Frutas Perdidas
Pensemos la realidad como si fuese un reflejo de un intelecto palpitante. En Solaris, la película del director ruso Andrei Tarkovsky, el océano-cerebro pensante es capaz de materializar los pensamientos de aquellos individuos que están lo suficientemente cerca. Seres con apariencia humana, no hechos de carne y hueso, sino de neutrinos, brotan de los pensamientos y recuerdos de los habitantes de la estación espacial cercana al planeta pensante. El océano-cerebro Solaris es un intelecto que, al palpitar, crea un sinfín de existencias diversas, algunas simples figuras geométricas, otras seres más humanos que los propios humanos.
En las historias mundanas, historias alejadas de oscuros confines galácticos y extraños planetas pensantes, los intelectos palpitantes creadores suelen adoptar otras formas, no la de un océano-cerebro tan grande como un planeta, sino la de seres humanos como tú y como yo.
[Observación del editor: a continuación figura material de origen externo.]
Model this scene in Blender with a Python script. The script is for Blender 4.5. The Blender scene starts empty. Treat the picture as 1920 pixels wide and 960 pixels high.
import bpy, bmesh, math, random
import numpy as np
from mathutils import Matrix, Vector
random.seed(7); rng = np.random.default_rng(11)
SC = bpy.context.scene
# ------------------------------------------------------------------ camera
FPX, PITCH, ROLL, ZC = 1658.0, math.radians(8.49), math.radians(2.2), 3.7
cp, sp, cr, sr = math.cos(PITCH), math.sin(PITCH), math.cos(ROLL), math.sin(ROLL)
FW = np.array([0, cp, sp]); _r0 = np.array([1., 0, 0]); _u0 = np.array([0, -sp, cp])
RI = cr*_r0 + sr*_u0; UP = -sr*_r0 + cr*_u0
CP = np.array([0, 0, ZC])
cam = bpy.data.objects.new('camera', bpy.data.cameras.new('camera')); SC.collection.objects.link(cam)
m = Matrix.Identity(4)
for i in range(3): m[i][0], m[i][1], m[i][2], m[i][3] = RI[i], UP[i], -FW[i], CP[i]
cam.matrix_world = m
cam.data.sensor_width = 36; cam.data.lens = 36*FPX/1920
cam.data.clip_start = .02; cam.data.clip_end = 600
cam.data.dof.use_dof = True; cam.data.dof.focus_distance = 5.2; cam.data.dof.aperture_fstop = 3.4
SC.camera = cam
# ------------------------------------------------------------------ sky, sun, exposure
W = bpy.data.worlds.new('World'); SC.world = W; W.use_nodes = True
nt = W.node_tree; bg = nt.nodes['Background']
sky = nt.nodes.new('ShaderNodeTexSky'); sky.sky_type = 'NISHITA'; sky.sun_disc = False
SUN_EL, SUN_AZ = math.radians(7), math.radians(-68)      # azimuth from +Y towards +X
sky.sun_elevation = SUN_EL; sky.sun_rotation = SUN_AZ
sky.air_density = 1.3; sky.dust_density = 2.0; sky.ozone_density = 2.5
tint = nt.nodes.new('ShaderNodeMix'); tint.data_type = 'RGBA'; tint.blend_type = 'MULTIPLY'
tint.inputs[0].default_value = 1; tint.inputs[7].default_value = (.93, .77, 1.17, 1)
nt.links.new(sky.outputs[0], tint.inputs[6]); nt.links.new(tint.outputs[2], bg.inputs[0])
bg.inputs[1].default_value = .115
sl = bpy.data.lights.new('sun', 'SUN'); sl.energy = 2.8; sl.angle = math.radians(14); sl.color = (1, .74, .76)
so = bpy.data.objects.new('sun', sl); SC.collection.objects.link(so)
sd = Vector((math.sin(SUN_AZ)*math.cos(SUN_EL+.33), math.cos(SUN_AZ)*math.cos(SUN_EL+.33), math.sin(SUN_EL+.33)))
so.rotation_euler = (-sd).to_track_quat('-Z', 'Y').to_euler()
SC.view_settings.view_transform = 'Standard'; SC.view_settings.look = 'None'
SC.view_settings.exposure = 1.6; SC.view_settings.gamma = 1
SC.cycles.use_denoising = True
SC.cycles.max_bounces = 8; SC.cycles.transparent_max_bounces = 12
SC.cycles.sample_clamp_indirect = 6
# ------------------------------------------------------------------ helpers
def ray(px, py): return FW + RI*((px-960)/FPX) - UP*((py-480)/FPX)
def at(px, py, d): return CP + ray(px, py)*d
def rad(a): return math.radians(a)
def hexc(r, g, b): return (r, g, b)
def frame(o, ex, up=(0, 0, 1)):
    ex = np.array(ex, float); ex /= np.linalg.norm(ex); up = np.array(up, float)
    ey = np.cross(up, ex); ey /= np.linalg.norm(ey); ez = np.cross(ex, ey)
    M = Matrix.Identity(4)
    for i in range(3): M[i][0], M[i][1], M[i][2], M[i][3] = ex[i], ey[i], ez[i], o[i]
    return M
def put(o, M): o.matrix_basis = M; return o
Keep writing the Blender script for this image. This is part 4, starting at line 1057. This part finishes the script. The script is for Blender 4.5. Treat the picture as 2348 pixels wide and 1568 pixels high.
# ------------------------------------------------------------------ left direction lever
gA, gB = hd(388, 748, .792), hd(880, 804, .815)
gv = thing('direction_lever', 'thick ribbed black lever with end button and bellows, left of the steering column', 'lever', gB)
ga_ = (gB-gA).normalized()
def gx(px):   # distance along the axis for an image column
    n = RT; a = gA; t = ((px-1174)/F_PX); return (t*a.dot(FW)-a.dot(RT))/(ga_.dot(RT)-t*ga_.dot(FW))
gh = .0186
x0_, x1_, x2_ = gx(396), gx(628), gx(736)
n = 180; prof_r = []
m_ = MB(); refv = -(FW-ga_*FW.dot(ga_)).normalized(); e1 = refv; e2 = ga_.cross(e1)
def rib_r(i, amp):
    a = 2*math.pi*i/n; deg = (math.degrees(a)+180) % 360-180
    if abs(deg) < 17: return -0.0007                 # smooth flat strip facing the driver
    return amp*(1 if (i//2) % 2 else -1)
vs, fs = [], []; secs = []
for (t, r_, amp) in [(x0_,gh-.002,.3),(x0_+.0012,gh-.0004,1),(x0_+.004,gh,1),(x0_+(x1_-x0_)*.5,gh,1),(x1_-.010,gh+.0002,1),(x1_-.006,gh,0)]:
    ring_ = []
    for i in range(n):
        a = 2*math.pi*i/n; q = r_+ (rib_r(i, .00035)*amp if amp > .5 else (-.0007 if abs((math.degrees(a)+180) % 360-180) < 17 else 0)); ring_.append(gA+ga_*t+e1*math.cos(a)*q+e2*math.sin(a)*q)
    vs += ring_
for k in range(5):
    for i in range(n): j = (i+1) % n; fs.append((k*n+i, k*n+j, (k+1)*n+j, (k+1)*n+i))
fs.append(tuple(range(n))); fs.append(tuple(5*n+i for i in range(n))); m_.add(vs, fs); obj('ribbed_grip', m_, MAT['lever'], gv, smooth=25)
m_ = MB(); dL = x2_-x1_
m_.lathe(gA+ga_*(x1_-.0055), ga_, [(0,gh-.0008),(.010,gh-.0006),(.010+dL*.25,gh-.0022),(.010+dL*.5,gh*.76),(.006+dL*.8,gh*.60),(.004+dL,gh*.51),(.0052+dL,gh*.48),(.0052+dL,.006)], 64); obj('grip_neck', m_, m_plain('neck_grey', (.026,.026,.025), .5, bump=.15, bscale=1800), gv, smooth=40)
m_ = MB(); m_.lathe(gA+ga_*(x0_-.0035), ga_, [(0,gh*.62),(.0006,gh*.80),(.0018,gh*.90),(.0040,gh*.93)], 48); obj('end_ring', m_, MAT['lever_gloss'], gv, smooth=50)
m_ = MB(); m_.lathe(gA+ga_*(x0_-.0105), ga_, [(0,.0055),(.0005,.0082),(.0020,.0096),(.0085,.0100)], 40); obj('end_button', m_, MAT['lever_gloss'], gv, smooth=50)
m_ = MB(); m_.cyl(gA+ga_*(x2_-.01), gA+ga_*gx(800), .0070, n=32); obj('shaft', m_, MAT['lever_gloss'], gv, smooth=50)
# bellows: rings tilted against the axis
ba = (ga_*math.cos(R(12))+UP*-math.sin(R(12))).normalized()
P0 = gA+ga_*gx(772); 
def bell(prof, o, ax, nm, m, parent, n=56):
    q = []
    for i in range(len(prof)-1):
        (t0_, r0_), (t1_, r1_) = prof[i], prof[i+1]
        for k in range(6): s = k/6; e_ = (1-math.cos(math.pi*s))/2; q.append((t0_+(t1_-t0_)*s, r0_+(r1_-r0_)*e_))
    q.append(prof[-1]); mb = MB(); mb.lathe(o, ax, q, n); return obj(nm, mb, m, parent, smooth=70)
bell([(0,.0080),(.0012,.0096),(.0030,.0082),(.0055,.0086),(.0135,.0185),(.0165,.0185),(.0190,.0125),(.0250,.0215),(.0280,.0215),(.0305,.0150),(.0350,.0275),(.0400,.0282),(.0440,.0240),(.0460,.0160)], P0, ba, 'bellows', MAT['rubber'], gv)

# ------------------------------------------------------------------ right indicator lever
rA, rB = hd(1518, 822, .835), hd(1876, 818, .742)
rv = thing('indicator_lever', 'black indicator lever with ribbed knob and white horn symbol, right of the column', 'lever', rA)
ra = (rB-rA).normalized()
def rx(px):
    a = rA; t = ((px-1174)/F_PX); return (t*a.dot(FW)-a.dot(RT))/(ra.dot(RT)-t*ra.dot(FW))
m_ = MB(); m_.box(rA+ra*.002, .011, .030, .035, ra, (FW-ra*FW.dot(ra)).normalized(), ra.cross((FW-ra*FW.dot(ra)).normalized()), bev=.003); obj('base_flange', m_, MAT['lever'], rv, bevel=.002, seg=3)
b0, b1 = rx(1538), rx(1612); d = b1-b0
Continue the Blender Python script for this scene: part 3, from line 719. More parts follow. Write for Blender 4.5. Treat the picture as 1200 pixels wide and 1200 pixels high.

Tenemos por lo tanto el poder de cambiar con nuestro pensamiento el sentido de aquello que existe a nuestro alrededor, al igual que desterramos con nuestro olvido seres, objetos o ideas que forman parte de nuestros mundos.
¿Alguien recuerda una fruta de la infancia que no ha vuelto a probar? De esas que no se compraban ni vendían, que cumplían otras funciones, como alimentar a quienes surcaban los campos salvajes en busca de sustento. Frutas que con el tiempo, al buscar nuestro refugio en las ciudades, comenzaron a formar parte del olvido. Considera que de repente, tras varios lustros, alguien las trajese de vuelta a tu mundo urbano, bajo la forma de un aroma intenso que te activa una sensación de retorno y de pertenencia a algo antiguo. Esta es la historia de la Cermeña, fruta del Cermeñero. A la Cermeña también se la recuerda como Ceremeña, Abubo o Abugo, según las gentes que pronunciaban su nombre. Por ello puede decirse que, independientemente de cómo se las nombre, las cermeñas se ponen distintos disfraces dependiendo del lenguaje y de las tradiciones de cada lugar. Una exploradora y un explorador de las llanuras de Belchite (Aragón, España), en una tierra llamada La Chama, encontraron un pequeño brote al lado de un árbol que daba otra fruta perdida, el Ginjolero, y creyendo que era hijo de este, se lo llevaron a su refugio para darle hogar. Pasaron los años y el brote se hizo árbol, pero parecía estéril, como si hubiese olvidado él mismo su propia naturaleza. Un día los chameros, cansados de ofrecerle cobijo sin obtener más que una pequeña sombra a cambio, le dieron un ultimátum. Habían oído que los árboles estériles debían ser castigados, haciendo colgar pesadas piedras de sus ramas. El árbol, al sentir cerca su fin, explotaba con toda la fuerza de la vida y de nuevo daba frutos exquisitos, los mejores que se puedan imaginar. Ellos, al ver que era muy triste acorralar a la criatura, decidieron hacerlo por medio de la palabra, pues nadie había demostrado todavía que el árbol solo entendiese el lenguaje de las piedras.
Al año siguiente del árbol unas extrañas y diminutas frutas empezaron a brotar.
Parecían cerezas pero sabían a las peras más dulces que puedas probar.
Se comen enteras y explotan en tu boca con intensidad.
La Cermeña es una fruta de primavera, que todo huerto que se precie debe recordar.
Otros árboles los chameros nombraron: Azarollo y Allondero o Latonero,
pero sus frutas aún no han llegado al paladar.